Na gestão de Morelli, foram criadas de 35 Comissões Regionais de Segurança Alimentar e Nutricional (CRSANS) pelo estado, o que permitiu uma grande participação dos municípios menores na discussão das políticas estaduais. Hoje o estado conta com apenas 16 comissões regionais.
“Nós tivemos inúmeros seminários pelo estado todo, de forma regionalizada. Foi um momento ímpar porque, de fato, a sociedade civil, através das organizações, puderam estar compondo, participando dessa construção coletiva. Dali também emergiu essa riqueza e dinâmica regional [da produção de alimentos] que existe no estado de São Paulo.”

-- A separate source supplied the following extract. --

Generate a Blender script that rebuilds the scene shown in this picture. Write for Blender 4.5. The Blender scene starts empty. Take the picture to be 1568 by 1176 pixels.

Ele considera que a escolha de um nome representativo para a presidência do colegiado tem peso no direcionamento das políticas e na interlocução com os municípios. “As subprefeituras participavam muito ativamente e não foi diferente também nas regiões do estado. Nós tínhamos o apoio efetivo dos prefeitos, independente dos partidos, mas porque, acima de tudo, tinha Dom Mauro à frente da presidência do conselho, que tem um histórico inigualável, juntamente com o próprio Betinho e, àquela época, conseguiu implementar e promover ações.”
Novas eleições
O processo para formar a nova composição do Consea-SP e, em seguida, para eleger o presidente, foi anunciado pela Secretaria de Agricultura e Abastecimento em setembro – mas boa parte dos membros e o presidente podem ser reeleitos, então é possível que o conselho mantenha seu perfil atual. Em sua reunião no mesmo mês, o Consea-SP nomeou uma comissão eleitoral que será responsável por conduzir o processo, e o regulamento deve ser publicado até o final do mês.
A votação propriamente dita dos representantes da sociedade civil, que acontece em assembleias eleitorais, está prevista para o mês de novembro. No total, o Consea-SP é composto por 36 representantes, sendo 12 indicações do governo estadual e 24 da sociedade civil. Desses 24, entretanto, 8 vagas vão para instituições ou personalidades escolhidas pelo governo. Ou seja, dos 36 representantes, 20 são escolhidos pelo governo, formando a maioria do conselho. Foi dessa forma que a Abia conseguiu assento no Consea.
André Luzzi defende que os assentos por convite do governador devem terminar, de forma a garantir a efetiva participação popular no conselho. “Devemos cobrar da atual gestão e das próximas, que seja organizada essa forma de escolha. Que sejam eleitos representantes dos segmentos afetados pelos sistemas alimentares de forma a evitar que setores das corporações tenham tanta pressão num espaço de participação do Consea.”
A baixa participação da sociedade no processo eleitoral é apontada como a principal razão para que o governo paulista consiga eleger seus candidatos à presidência, como ocorreu no caso de Dornellas. “A gente está correndo um sério risco de ter uma eleição como foi a última, com uma baixa participação. Todas as vezes que eu participei do processo eleitoral de São Paulo, ganhou quem o governo quis”, alerta Maria Rita.
Ela ressalta a importância de que o processo seja realizado de forma participativa e democrática, diferente do ocorrido em 2021, que classifica como “uma coisa descarada”. “Eu recebi contatos de pessoas de governo que tinham sido indicadas para participar do Consea e que estavam recebendo ordens de quem elas deveriam votar.”